I don’t understand this weird American obsession with flag. I was looking at some photos of Trump’s rallies. Flags everywhere - on shirts, hats, glasses etc. And this bizarre cult of the flag - “it cannot touch the ground” etc.
At the end of the day the flag is just a piece of cloth. If you worship any flag or take offense to any flag, you need to get a life.
I think that’s very reductionist. Countries clearly have a large influence on culture and culture often forms around countries as people in a country share borders and law and politics and all that.
Anyways, we can agree to disagree if you insist. I do think you’re being slightly closed-minded in this case though, but it’s not a big deal.
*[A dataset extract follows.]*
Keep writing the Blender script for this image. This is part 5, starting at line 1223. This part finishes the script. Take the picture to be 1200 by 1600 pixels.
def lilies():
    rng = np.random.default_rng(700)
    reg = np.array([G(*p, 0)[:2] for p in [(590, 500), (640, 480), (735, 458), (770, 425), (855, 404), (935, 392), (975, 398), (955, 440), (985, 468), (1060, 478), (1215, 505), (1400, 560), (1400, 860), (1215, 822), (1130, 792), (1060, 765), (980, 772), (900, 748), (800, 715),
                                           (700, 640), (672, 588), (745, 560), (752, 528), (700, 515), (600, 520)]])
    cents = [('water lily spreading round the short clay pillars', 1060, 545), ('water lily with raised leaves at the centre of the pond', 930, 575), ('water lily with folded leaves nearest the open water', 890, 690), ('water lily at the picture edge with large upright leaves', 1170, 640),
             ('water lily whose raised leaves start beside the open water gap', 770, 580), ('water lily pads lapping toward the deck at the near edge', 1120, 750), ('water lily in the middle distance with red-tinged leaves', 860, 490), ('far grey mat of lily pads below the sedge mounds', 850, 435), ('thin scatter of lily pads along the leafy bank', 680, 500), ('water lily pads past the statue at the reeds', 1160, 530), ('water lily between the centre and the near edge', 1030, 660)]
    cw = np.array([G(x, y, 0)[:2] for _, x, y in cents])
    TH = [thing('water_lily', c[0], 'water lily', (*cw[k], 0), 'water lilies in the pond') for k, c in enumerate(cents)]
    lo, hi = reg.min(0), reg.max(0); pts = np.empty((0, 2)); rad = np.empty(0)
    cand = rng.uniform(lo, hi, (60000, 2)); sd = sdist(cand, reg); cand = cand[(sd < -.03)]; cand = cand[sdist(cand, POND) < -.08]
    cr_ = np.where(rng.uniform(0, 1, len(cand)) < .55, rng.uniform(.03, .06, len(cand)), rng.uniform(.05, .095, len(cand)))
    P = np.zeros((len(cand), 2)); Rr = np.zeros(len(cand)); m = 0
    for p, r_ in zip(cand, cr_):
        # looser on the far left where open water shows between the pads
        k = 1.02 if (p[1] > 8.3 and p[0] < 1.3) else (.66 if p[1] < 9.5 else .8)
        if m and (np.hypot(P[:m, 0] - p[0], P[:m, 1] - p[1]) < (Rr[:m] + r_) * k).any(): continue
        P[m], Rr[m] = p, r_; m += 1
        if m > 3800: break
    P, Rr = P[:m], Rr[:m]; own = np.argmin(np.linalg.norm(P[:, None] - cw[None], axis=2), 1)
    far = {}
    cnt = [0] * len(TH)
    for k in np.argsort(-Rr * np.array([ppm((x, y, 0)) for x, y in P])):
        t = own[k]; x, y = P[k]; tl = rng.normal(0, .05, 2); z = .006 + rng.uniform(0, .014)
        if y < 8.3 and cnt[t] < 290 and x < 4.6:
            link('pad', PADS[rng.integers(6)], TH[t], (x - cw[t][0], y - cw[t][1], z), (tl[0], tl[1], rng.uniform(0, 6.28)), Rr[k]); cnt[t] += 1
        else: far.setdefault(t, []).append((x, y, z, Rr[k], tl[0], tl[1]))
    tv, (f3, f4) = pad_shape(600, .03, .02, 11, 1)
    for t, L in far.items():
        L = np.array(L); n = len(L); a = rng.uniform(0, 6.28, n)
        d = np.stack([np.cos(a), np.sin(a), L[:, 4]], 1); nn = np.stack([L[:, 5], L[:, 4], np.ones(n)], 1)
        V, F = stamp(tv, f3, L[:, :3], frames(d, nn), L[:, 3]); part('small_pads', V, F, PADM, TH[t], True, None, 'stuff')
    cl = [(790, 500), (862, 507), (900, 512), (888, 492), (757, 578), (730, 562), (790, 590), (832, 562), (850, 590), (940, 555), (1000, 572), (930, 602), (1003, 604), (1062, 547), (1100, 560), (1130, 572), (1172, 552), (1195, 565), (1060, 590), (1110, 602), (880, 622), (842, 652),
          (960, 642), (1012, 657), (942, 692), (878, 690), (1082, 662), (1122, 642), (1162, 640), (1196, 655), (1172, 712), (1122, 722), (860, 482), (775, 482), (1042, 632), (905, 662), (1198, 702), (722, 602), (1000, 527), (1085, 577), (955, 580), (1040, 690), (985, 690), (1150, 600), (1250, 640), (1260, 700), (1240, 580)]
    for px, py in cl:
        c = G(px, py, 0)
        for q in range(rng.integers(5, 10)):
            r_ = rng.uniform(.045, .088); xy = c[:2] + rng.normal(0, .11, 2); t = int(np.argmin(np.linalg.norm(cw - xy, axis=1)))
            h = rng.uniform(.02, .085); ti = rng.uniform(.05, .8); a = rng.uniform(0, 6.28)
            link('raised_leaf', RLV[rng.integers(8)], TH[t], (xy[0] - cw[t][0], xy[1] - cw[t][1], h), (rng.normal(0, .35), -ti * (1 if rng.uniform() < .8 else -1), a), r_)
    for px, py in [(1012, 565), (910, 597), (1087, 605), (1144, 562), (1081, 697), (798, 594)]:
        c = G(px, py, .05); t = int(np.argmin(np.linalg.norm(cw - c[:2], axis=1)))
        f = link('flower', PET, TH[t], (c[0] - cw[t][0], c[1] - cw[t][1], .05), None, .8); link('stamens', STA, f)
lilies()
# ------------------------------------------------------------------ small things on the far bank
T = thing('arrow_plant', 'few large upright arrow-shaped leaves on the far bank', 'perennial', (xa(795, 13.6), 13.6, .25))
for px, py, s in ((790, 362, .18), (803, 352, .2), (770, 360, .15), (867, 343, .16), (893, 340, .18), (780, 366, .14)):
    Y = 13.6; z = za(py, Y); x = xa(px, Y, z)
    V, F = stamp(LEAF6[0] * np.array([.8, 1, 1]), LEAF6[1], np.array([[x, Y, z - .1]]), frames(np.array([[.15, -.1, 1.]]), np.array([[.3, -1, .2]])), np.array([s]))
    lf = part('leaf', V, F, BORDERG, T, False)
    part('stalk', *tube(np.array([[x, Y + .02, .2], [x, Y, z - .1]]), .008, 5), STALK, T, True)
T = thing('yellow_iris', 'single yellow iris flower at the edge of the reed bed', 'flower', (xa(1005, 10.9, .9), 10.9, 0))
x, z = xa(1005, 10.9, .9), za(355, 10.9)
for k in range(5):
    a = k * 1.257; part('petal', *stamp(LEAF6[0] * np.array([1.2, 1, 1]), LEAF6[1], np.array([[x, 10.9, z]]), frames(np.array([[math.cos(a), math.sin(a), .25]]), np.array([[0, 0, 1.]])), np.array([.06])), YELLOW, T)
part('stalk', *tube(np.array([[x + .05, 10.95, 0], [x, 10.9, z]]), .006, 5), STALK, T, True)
To influence is not the same as to dictate. And the ways that a country influences culture of its citizens are, most of the time, shitty - cue to the linked example of Vergonha. (It’s actually a mild example, when you remember that massacres are a damn efficient way to have “a large influence on culture”.)
And, sure, there are even milder versions of that. And considerably less efficient.
And it forms also across the borders too, to such an extent that “we have the same head of state” and “we’re subjected to the same laws” become just a drop in an ocean. Food gets shared, people learn each other’s languages (or make a contact language in the spot, that eventually is passed to their children), fashion and architectural trends get mimicked… even the laws get mimicked. Or they simply are born in a place and move 5km next door, and that happens to be the other country already.
Of course, as long as the countries aren’t artificially trying to prevent that from happening.
I don’t think that I’m being closed-minded, but that I’m taking more things into account than you are.